Although there have been some isolated studies about the intersection of transitional justice and media, culture, and society, there has been little systematic work to date examining these links.

The Research Unit’s project on Transitional Justice, Culture, and Society aims to take a first step toward filling this gap.

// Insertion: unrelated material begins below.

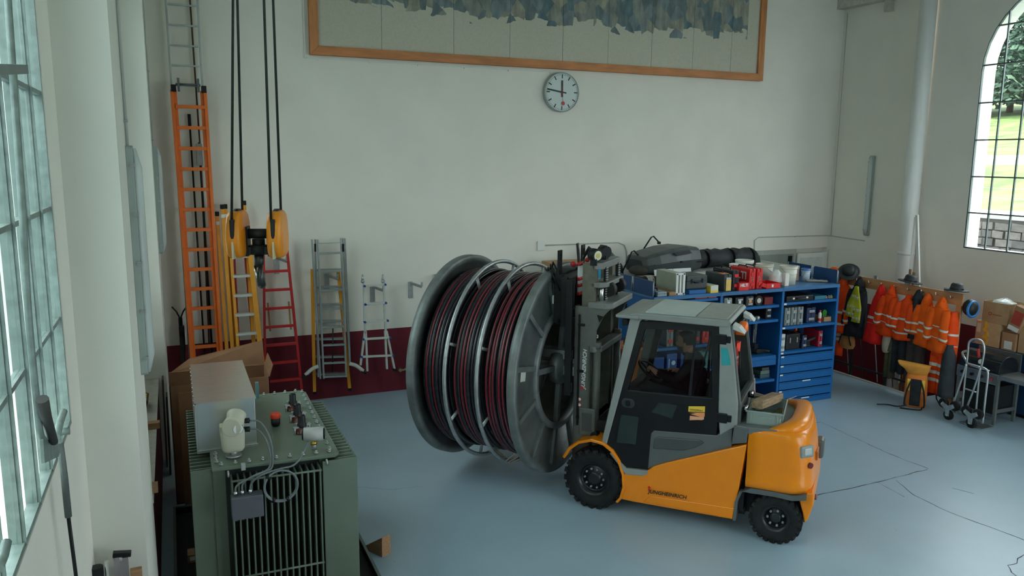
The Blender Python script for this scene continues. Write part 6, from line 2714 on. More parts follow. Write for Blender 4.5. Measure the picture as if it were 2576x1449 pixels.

The project has commissioned 15 papers (10 case studies and five thematic papers) that collectively provide a preliminary overview of the relationship between transitional justice measures and different modes of expression and communication—developed mainly in the public sphere—that may engage populations in the justice process. The papers have been published in an edited volume entitled Transitional Justice, Culture and Society. Beyond Outreach. (New York, SSRC: 2014)

Topics and Studies

The book project contains a total of 15 chapters organized into three different sections:

  • Transitional justice outreach programs, with examples from the Special Court of Sierra Leone, the War Crimes Chamber of Bosnia and Herzegovina, the collective reparations program of Morocco and the Timor-Leste Commission for Reception, Truth and Reconciliation.
  • Conflict, media, and transitional justice, exploring the role of media in conflict and post-conflict situations (examining Rwanda and Serbia), the use of interactive radio programs in Sub-Saharan Africa, the public reverberations of the South African Truth and Reconciliation Commission, and the use of new media by international criminal courts.
  • Promoting public engagement through cultural interventions, which includes two thematic chapters on literature and audio-visual productions as well as two case studies that analyze the potentials of participatory theater and photography, using the experiences of Afghanistan and the Yuyanapaq photography exhibit in Peru, respectively.

Authors

Participants in this project include: Nidzara Ahmetasevic, Stephanie Barbour, Carol Patty Blum, Patrick Burgess, Louis Bickford, Catherine M. Cole, Charlotte F. Cole, Camille Crittenden, Eduardo Gónzalez, Wanda Hall, Hjalmar Joffre-Eichhorn, Maya Karwande, Virginie Ladisch, June H. Lee, Maria Florencia Librizzi,Timothy Longman, Tanja Matic, Clara Ramírez-Barat, Nadia Siddiqui, Carlos Thiebaut, and Galuh Wandita.